Our basic mitten design is made of bulky yarns, or several strands that are equivalent. It has a side thumb, and a generous body to keep wrists warm. And if they are not made up from odds and ends of the “stash,” I make three.

Experiment with other yarns, with combined yarns, with decorative cuffs, and— especially on the Lamb Mitten—with bulky boucles. You can makes the cuffs as long or as short as you please, but we recommend at least four inches after the roll, even for small children.

The Materials you'll need for this Knitting Project:

  • 1 100 gram ball of bulky yarn or the equivalent in doubled knitting worsted. Get creative with your stash! A little of this and a little of that can make wonderful mittens; for the Christmas one, I lacked enough red to make two full mittens, but making the cuffs with color-change bands made that red stretch to make a pair.
  • set of 5 # 10 double-point needles
  • large-eyed needle for weaving in
  • tape measure
  • The inspiration behind this mitten pattern

    Three Little Mittens

    A friend of mine—male, middle aged, and a little solemn—once said to me, when I offered to make him some mittens to suit the harsh climate of his home in Canada, “I don’t wear mittens. Mittens are for children.” To which I replied, “Mittens are for people with cold hands.” And so they are.

    But what is the perfect mitten, from both the knitter’s and the wearer’s point of view?

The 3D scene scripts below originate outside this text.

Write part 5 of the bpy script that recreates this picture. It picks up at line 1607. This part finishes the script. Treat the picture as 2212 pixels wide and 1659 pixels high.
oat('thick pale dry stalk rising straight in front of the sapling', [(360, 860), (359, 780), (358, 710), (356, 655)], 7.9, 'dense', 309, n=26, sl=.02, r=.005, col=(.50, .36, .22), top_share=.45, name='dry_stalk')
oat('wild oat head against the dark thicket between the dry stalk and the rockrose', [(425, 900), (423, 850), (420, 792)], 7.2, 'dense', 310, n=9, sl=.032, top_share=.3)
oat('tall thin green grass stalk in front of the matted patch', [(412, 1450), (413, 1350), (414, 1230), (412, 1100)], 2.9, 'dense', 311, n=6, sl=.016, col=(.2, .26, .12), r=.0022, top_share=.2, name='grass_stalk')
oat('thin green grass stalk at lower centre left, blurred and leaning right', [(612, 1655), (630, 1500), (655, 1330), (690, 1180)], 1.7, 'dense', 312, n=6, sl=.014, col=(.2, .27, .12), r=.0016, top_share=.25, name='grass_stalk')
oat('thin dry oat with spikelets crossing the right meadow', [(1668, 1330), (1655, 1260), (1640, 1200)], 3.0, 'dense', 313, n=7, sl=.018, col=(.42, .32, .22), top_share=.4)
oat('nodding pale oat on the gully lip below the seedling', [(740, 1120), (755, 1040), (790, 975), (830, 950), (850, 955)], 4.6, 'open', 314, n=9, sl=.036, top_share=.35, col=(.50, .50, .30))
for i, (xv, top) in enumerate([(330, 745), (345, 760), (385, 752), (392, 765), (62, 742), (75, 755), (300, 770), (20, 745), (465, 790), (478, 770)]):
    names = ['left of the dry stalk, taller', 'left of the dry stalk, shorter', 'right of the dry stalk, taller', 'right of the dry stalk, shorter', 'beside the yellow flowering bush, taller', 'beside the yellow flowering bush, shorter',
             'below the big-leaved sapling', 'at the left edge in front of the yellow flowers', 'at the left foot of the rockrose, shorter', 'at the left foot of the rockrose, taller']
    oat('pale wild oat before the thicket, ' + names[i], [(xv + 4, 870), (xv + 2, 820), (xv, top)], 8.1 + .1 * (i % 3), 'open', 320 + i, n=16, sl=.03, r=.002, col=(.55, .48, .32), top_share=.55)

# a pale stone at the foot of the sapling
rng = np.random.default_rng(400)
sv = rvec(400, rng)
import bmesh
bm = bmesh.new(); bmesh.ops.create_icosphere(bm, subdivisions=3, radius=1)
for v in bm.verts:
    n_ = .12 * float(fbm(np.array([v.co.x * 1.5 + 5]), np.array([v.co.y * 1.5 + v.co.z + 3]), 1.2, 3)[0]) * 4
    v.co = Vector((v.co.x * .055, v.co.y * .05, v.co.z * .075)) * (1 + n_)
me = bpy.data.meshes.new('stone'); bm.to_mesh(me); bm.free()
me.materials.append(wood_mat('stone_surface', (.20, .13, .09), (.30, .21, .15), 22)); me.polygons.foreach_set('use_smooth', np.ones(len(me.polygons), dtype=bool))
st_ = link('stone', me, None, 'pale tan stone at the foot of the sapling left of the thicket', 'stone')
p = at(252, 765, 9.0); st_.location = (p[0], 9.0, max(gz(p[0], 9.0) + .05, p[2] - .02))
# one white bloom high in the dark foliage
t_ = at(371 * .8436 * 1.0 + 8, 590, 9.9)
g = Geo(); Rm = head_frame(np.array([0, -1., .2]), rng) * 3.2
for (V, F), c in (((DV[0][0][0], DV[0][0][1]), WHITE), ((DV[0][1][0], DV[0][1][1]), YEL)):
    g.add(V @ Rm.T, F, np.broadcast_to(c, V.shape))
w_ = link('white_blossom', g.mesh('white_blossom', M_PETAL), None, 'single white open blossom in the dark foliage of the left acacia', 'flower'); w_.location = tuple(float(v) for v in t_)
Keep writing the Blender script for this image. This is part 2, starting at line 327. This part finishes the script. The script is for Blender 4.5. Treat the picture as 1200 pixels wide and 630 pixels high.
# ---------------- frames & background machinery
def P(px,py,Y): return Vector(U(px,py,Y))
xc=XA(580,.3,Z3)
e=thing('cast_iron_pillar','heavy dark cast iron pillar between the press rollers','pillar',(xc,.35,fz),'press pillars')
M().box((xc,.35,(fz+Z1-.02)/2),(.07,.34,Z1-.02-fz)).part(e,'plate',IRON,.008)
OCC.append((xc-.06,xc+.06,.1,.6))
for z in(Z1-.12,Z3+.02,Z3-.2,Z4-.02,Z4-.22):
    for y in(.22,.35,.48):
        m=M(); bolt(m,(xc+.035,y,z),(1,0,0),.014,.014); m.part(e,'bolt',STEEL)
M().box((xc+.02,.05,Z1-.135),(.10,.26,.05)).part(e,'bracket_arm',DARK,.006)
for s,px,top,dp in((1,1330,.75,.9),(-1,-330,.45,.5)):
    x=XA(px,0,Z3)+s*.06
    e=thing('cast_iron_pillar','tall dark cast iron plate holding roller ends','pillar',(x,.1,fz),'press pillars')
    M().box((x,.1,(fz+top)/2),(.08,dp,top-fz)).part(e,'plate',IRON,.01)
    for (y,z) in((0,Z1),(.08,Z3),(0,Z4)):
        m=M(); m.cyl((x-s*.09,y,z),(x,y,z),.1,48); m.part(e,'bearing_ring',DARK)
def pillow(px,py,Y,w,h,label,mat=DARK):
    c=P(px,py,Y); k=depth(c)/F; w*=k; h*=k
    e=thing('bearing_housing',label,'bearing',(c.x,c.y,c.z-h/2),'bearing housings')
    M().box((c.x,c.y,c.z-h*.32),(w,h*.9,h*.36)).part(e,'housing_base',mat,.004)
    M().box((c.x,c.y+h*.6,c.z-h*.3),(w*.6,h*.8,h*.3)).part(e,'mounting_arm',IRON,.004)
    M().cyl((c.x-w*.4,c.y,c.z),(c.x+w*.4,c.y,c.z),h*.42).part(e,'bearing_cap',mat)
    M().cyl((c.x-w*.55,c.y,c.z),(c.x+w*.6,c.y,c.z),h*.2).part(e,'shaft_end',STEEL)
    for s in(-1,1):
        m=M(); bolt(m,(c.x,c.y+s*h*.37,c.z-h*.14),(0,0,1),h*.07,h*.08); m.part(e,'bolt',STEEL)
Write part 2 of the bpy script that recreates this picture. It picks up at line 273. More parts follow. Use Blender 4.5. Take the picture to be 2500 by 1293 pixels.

    For the knitter, it should be easy to make over a couple of evenings, so she can turn out a pair in two or three days. For the wearer, I think mittens should not only do the obvious, which is to keep wrists and hands warm in any wind and weather. They should be handsome, should fit either hand, and should come, if possible, as a trio, not as a pair. No one loses a pair of mittens; we lose one, and then have a useless one left that is too good to discard. But if you make three that fit either hand, and then one goes missing, the third makes a pair with the remaining one.